The net effect is that public institutions end up “getting carved with the same criticism that society levels at the privates for charging so much, even though publics charge typically about a third of the tuition of the privates. So the publics are really doing a lot more with less money than people realize and that is causing enormous strain,” Maher said.

“But it isn’t just the universities that are under strain, it’s the whole society. This country built an enormous and effective infrastructure [between 1860 and 1960] that primed the country for incredible growth. Those investments were wonderful, but that infrastructure is decaying. How are we going to pay for it? The public research university fits into that category,” he said.

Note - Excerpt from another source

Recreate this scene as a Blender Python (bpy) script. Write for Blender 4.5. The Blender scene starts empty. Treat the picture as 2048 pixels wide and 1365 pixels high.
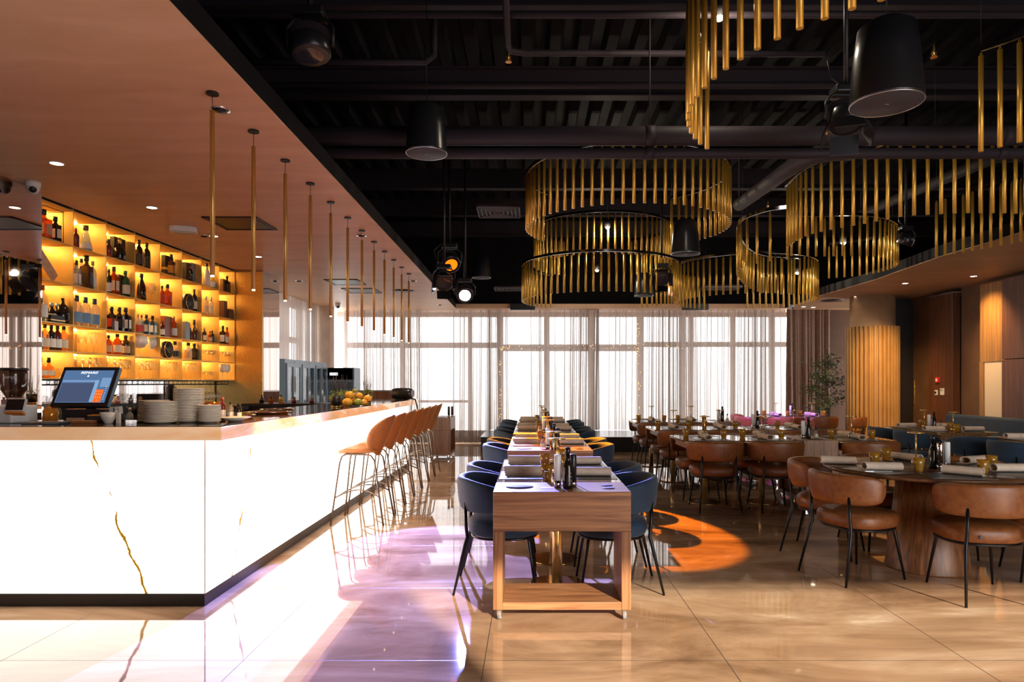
import bpy, bmesh, math, random
from mathutils import Vector, Matrix
R = math.radians
PI = math.pi
rnd = random.Random(7)
COL = bpy.context.scene.collection
CX, CY, F_, CH = 1062.0, 767.0, 1365.0, 1.38      # measured vanishing point, focal length (px), camera height


def at_height(px, py, z):
    d = (z - CH) * F_ / (CY - py)
    return ((px - CX) * d / F_, d)


# ------------------------------------------------------------------ materials
MATS = {}


def principled(name, color, rough=0.5, metal=0.0, **kw):
    if name in MATS:
        return MATS[name]
    m = bpy.data.materials.new(name)
    m.use_nodes = True
    b = m.node_tree.nodes['Principled BSDF']
    b.inputs['Base Color'].default_value = (*color, 1)
    b.inputs['Roughness'].default_value = rough
    b.inputs['Metallic'].default_value = metal
    for k, v in kw.items():
        key = {'trans': 'Transmission Weight', 'ior': 'IOR', 'sheen': 'Sheen Weight', 'coat': 'Coat Weight', 'spec': 'Specular IOR Level',
               'alpha': 'Alpha', 'emit': 'Emission Strength', 'ecol': 'Emission Color', 'coat_rough': 'Coat Roughness', 'sss': 'Subsurface Weight'}[k]
        b.inputs[key].default_value = (*v, 1) if k == 'ecol' else v
    MATS[name] = m
    return m


def nodes(m):
    return m.node_tree.nodes, m.node_tree.links, m.node_tree.nodes['Principled BSDF']


def ramp(N, stops):
    r = N.new('ShaderNodeValToRGB')
    el = r.color_ramp.elements
    while len(el) > len(stops):
        el.remove(el[-1])
    while len(el) < len(stops):
        el.new(0.5)
    for e, (p, c) in zip(el, stops):
        e.position = p
        e.color = (*c, 1)
    return r


def noisy(name, c1, c2, scale=(3, 3, 3), rough=0.5, metal=0.0, detail=6, bump=0.0, distort=0.0, mid=(0.35, 0.65), coords='Object', **kw):
    """principled material whose colour varies with stretched noise"""
    if name in MATS:
        return MATS[name]
    m = principled(name, c1, rough, metal, **kw)
    N, L, b = nodes(m)
    tc = N.new('ShaderNodeTexCoord')
    mp = N.new('ShaderNodeMapping')
    mp.inputs['Scale'].default_value = scale
    L.new(tc.outputs[coords], mp.inputs['Vector'])
    nz = N.new('ShaderNodeTexNoise')
    nz.inputs['Scale'].default_value = 1.0
    nz.inputs['Detail'].default_value = detail
    nz.inputs['Distortion'].default_value = distort
    L.new(mp.outputs[0], nz.inputs['Vector'])
    r = ramp(N, [(mid[0], c1), (mid[1], c2)])
    L.new(nz.outputs['Fac'], r.inputs[0])
    L.new(r.outputs[0], b.inputs['Base Color'])
    if bump:
        bp = N.new('ShaderNodeBump')
        bp.inputs['Strength'].default_value = bump
        bp.inputs['Distance'].default_value = 0.01
        L.new(nz.outputs['Fac'], bp.inputs['Height'])
        L.new(bp.outputs[0], b.inputs['Normal'])
    return m


def emission(name, color, strength):
    if name in MATS:
        return MATS[name]
    m = bpy.data.materials.new(name)
    m.use_nodes = True
    N, L = m.node_tree.nodes, m.node_tree.links
    N.clear()
    e = N.new('ShaderNodeEmission')
    e.inputs[0].default_value = (*color, 1)
    e.inputs[1].default_value = strength
    o = N.new('ShaderNodeOutputMaterial')
    L.new(e.outputs[0], o.inputs[0])
    MATS[name] = m
    return m


def wood(name, c_dark, c_light, axis='X', rough=0.38, s=1.0):
    long_, short = 1.6 * s, 42 * s
    sc = {'X': (long_, short, short), 'Y': (short, long_, short), 'Z': (short, short, long_)}[axis]
    return noisy(name, c_dark, c_light, scale=sc, rough=rough, detail=5, distort=1.2, mid=(0.3, 0.72), bump=0.05)


M_walnut_h = wood('walnut_horizontal_grain', (0.16, 0.062, 0.025), (0.46, 0.215, 0.09), 'X')
M_walnut_v = wood('walnut_vertical_grain', (0.15, 0.058, 0.022), (0.42, 0.19, 0.075), 'Z')
M_walnut_d = wood('walnut_lengthwise_grain', (0.17, 0.075, 0.035), (0.42, 0.22, 0.11), 'Y')
M_darkwood = wood('dark_walnut_panel', (0.065, 0.022, 0.010), (0.16, 0.062, 0.028), 'Z', 0.45, 0.7)
M_goldwood = wood('honey_walnut_panel', (0.22, 0.10, 0.03), (0.45, 0.24, 0.08), 'Z', 0.45, 0.7)
M_tabletop = noisy('dark_glossy_tabletop', (0.10, 0.045, 0.022), (0.17, 0.08, 0.04), scale=(2, 20, 20), rough=0.08)
M_roundtop = noisy('walnut_round_tabletop', (0.07, 0.03, 0.015), (0.15, 0.068, 0.032), scale=(2, 22, 22), rough=0.22)
M_brass = principled('polished_brass', (0.88, 0.58, 0.20), 0.22, 0.78)
M_rodgold = principled('satin_gold_rod', (0.80, 0.46, 0.07), 0.32, 0.55)
M_pendgold = principled('brushed_gold_pendant', (0.62, 0.34, 0.09), 0.32, 0.55)
M_brassdisc = principled('dark_brass_base', (0.50, 0.27, 0.09), 0.13, 0.9)
M_brasswall = noisy('brushed_brass_panel', (0.50, 0.31, 0.10), (0.62, 0.40, 0.14), scale=(40, 1.5, 60), rough=0.36, metal=0.75, detail=3)
M_brassback = noisy('amber_brass_cabinet', (0.62, 0.36, 0.09), (0.74, 0.46, 0.14), scale=(3, 3, 3), rough=0.42, metal=0.35, detail=3)
M_oliveback = principled('olive_bronze_panel', (0.25, 0.20, 0.12), 0.4, 0.6)
M_black = principled('matt_black_metal', (0.012, 0.011, 0.013), 0.4, 0.3)
M_legs = principled('black_powder_coated_steel', (0.010, 0.010, 0.012), 0.3, 0.5)
M_blackplastic = principled('black_plastic', (0.012, 0.012, 0.014), 0.28)
M_ceilblack = noisy('black_painted_ceiling', (0.004, 0.0032, 0.0045), (0.007, 0.0055, 0.0075), scale=(2, 2, 2), rough=0.7, spec=0.12)
M_pipe = principled('dark_painted_pipe', (0.028, 0.021, 0.026), 0.6, spec=0.2)
M_beam = principled('dark_painted_beam', (0.024, 0.018, 0.023), 0.6, spec=0.15)
M_rust = noisy('perforated_rust_tray', (0.02, 0.01, 0.01), (0.09, 0.035, 0.03), scale=(30, 8, 30), rough=0.7)
M_chrome = principled('chrome', (0.8, 0.8, 0.82), 0.08, 1.0)
M_steel = principled('brushed_steel', (0.5, 0.52, 0.55), 0.3, 0.9)
M_mirror = principled('smoked_mirror', (0.62, 0.52, 0.47), 0.015, 1.0)
M_splash = principled('clear_mirror', (0.85, 0.82, 0.8), 0.02, 1.0)
M_white = principled('white_enamel', (0.75, 0.75, 0.74), 0.35)
M_porc = principled('cream_porcelain', (0.72, 0.66, 0.58), 0.25)
M_napkin = noisy('beige_linen', (0.68, 0.52, 0.40), (0.78, 0.63, 0.50), scale=(12, 12, 12), rough=0.85)
M_napkinflap = noisy('light_linen', (0.70, 0.60, 0.50), (0.78, 0.68, 0.58), scale=(12, 12, 12), rough=0.85)
M_mat = principled('slate_placemat', (0.030, 0.036, 0.042), 0.32)
M_velvet = noisy('navy_velvet', (0.004, 0.020, 0.050), (0.008, 0.036, 0.082), scale=(7, 7, 7), rough=0.75, bump=0.05, sheen=0.12, detail=3)
M_leather = noisy('cognac_leather', (0.165, 0.050, 0.012), (0.23, 0.078, 0.020), scale=(30, 30, 30), rough=0.42, bump=0.04)
M_stoolleather = noisy('caramel_leather', (0.42, 0.135, 0.025), (0.50, 0.175, 0.038), scale=(10, 10, 10), rough=0.42)
M_bronze = principled('bronze_tube', (0.20, 0.155, 0.12), 0.3, 0.8)


def thin_glass(name, tint, gloss=0.10, body=None, body_mix=0.0, rough=0.02):
    """glass read as a tinted clear skin with a mirror-like sheen"""
    m = bpy.data.materials.new(name)
    m.use_nodes = True
    N, L = m.node_tree.nodes, m.node_tree.links
    N.clear()
    o = N.new('ShaderNodeOutputMaterial')
    tr = N.new('ShaderNodeBsdfTransparent')
    tr.inputs[0].default_value = (*tint, 1)
    gl = N.new('ShaderNodeBsdfGlossy')
    gl.inputs['Roughness'].default_value = rough
    fr = N.new('ShaderNodeLayerWeight')
    fr.inputs[0].default_value = 0.5
    pw = N.new('ShaderNodeMath')
    pw.operation = 'POWER'
    pw.inputs[1].default_value = 3.0
    L.new(fr.outputs['Facing'], pw.inputs[0])
    ad = N.new('ShaderNodeMath')
    ad.operation = 'MULTIPLY_ADD'
    ad.inputs[1].default_value = 0.45
    ad.inputs[2].default_value = gloss
    L.new(pw.outputs[0], ad.inputs[0])
    src = tr
    if body:
        df = N.new('ShaderNodeBsdfDiffuse')
        df.inputs[0].default_value = (*body, 1)
        m0 = N.new('ShaderNodeMixShader')
        m0.inputs[0].default_value = body_mix
        L.new(tr.outputs[0], m0.inputs[1])
        L.new(df.outputs[0], m0.inputs[2])
        src = m0
    mx = N.new('ShaderNodeMixShader')
    L.new(ad.outputs[0], mx.inputs[0])
    L.new(src.outputs[0], mx.inputs[1])
    L.new(gl.outputs[0], mx.inputs[2])
    L.new(mx.outputs[0], o.inputs[0])
    MATS[name] = m
    return m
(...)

At the same time, up until the 1960s, the United States lagged behind the world in its compassion for those in need. “We did not have the social structures that existed in Europe and that unfortunate people desperately need. Those social structures were put into place in my adult life. What the country never did was figure out both how to maintain the infrastructure and handle social problems,” Maher said.

“Something very important will be lost if we compromise on either of those things. And we don’t know how to do it, whether the politicians admit it in public or not. That will be a source of public decisions that will permeate the next several decades of your lives,” he said. “Balance will be required. If we don’t attain that balance, the country will be badly hurt, either in its social structure or in its economic structure.”

Maher said he hopes that people in the Pitt community of scholars and alumni “will find ways to play a constructive role in resolving the complex, almost overwhelming tension that is facing our country and the entire world. I do think these public universities have done so much and could do so much for the development of the country, and they’re an extraordinarily important investment. I hope that the country finds a way to settle these strains on the public universities and move away from the general negativity that exists as if the universities were [at fault for] letting expenses get high,” he concluded.

At the Feb. 26 honors convocation Maher, who is an alumnus of Notre Dame and Yale universities, also was awarded the first-ever honorary Distinguished Alumni Fellow Award from the Pitt Alumni Association.

In brief emotional remarks accepting the honor, Maher told the Carnegie Music Hall audience: “My life is truly blessed. Thirty-nine and a half years ago, [my wife] Angie and I brought our two then very little, very young children to this University, this wonderful University, and I felt so blessed. And I have felt more blessed every year that I’ve been here.

“I think: Can life be better than to have such a lovely family and work at such a wonderful University and have the only limits on what you can contribute to society be the limits of your own willingness to work and your talent level?

“I can’t imagine being more blessed, but I guess now I am. Up till now, Angie has been the only Pitt degree-holder in the family. And now thanks to my good friends in the Alumni Association, I’ve been welcomed into the heart of the family.”